Task instructions:
Take the lines from the head of the listing through the one bearing "from mathutils.bvhtree import BVHTree" and copy them exactly, leaving every picture out.

Data segment:
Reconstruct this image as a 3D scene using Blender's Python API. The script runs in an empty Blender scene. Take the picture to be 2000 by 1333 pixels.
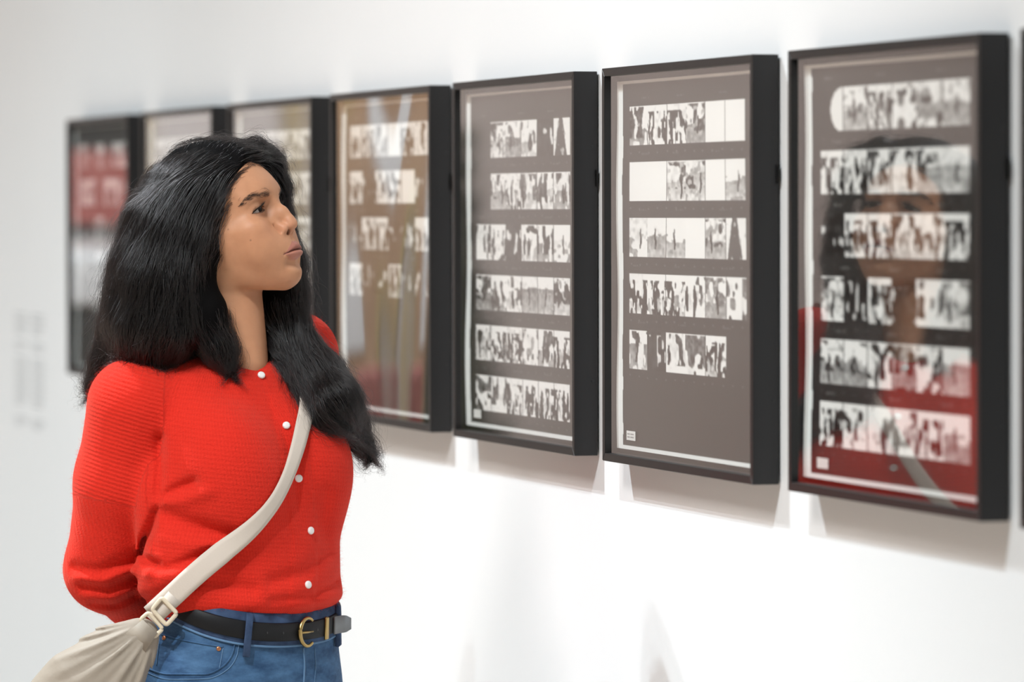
import bpy, bmesh, math, random
import numpy as np
from mathutils import Vector, Matrix
from mathutils.bvhtree import BVHTree

scene = bpy.context.scene
COL = scene.collection
random.seed(7)
rng = np.random.default_rng(7)

# ------------------------------------------------------------------ camera
ZB = 1.20                                  # height of the frames' lower edge above the floor
F_PX = 9500.0
CAM = np.array([5.00009, -2.04103, ZB + 0.34473])
YAW, PITCH, ROLL = -1.2856485, -0.0268012, -0.0021319
_fw = np.array([math.sin(YAW) * math.cos(PITCH), math.cos(YAW) * math.cos(PITCH), math.sin(PITCH)])
_r0 = np.array([math.cos(YAW), -math.sin(YAW), 0.0])
_u0 = np.cross(_r0, _fw)
_rt = _r0 * math.cos(ROLL) + _u0 * math.sin(ROLL)
_up = -_r0 * math.sin(ROLL) + _u0 * math.cos(ROLL)
PERSON_DIST = 6.69                         # metres from the camera: 1420 px per metre there

cam_data = bpy.data.cameras.new('camera')
cam_data.sensor_width = 36.0
cam_data.lens = F_PX / 2000.0 * 36.0
cam_data.clip_end = 100
cam_data.dof.use_dof = True
cam_data.dof.focus_distance = 6.62
cam_data.dof.aperture_fstop = 4.0
cam = bpy.data.objects.new('camera', cam_data)
m = Matrix(((_rt[0], _up[0], -_fw[0], CAM[0]), (_rt[1], _up[1], -_fw[1], CAM[1]), (_rt[2], _up[2], -_fw[2], CAM[2]), (0, 0, 0, 1)))
cam.matrix_world = m
COL.objects.link(cam)
scene.camera = cam

# ------------------------------------------------------------------ world, exposure, lights
scene.view_settings.view_transform = 'Standard'
scene.view_settings.look = 'None'
scene.view_settings.gamma = 1.0
scene.view_settings.use_curve_mapping = False
scene.view_settings.exposure = 0.10

world = bpy.data.worlds.new('world')
scene.world = world
world.use_nodes = True
world.node_tree.nodes['Background'].inputs[0].default_value = (0.75, 0.8, 0.9, 1)
world.node_tree.nodes['Background'].inputs[1].default_value = 0.05

def spot(name, loc, target, energy, size=95, blend=0.9, radius=0.018, color=(0.97, 0.985, 1.0)):
    d = bpy.data.lights.new(name, 'SPOT')
    d.energy = energy
    d.spot_size = math.radians(size)
    d.spot_blend = blend
    d.shadow_soft_size = radius
    d.color = color
    o = bpy.data.objects.new(name, d)
    o.location = loc
    o.rotation_euler = (Vector(target) - Vector(loc)).to_track_quat('-Z', 'Y').to_euler()
    COL.objects.link(o)
    return o

def asymmetric(o):
    """wall-washer reflector: throws more light down the wall than up"""
    d = o.data; d.use_nodes = True
    n, l = d.node_tree.nodes, d.node_tree.links
    em = n['Emission']; tc = n.new('ShaderNodeTexCoord'); sp = n.new('ShaderNodeSeparateXYZ'); mr = n.new('ShaderNodeMapRange')
    l.new(tc.outputs['Normal'], sp.inputs[0]); l.new(sp.outputs['Y'], mr.inputs['Value'])
    mr.inputs['From Min'].default_value = -0.10; mr.inputs['From Max'].default_value = 0.26
    mr.inputs['To Min'].default_value = 1.65; mr.inputs['To Max'].default_value = 0.30
    l.new(mr.outputs[0], em.inputs['Strength'])

TRACK_Y, TRACK_Z = -2.40, ZB + 3.68
for x, dz in ((-10.4, 0), (-6.7, 0), (-2.9, -0.22), (1.2, 0), (5.0, 0)):
    asymmetric(spot('wall_washer', (x, TRACK_Y, TRACK_Z + dz), (x, 0.0, ZB - 0.9), 515.0, size=100, blend=0.8, radius=0.016, color=(0.79, 0.93, 1.0)))
# added fill lamps further out, aimed at the floor so it bounces warm light
for x in (-8.5, -4.5, -0.5, 3.5):
    spot('bounce_fill_spot', (x, -4.4, 5.2), (x, -4.4, 0), 1250.0, size=72, blend=0.6, radius=0.10, color=(1, 0.945, 0.90))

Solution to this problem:
Reconstruct this image as a 3D scene using Blender's Python API. The script runs in an empty Blender scene. Take the picture to be 2000 by 1333 pixels.
import bpy, bmesh, math, random
import numpy as np
from mathutils import Vector, Matrix
from mathutils.bvhtree import BVHTree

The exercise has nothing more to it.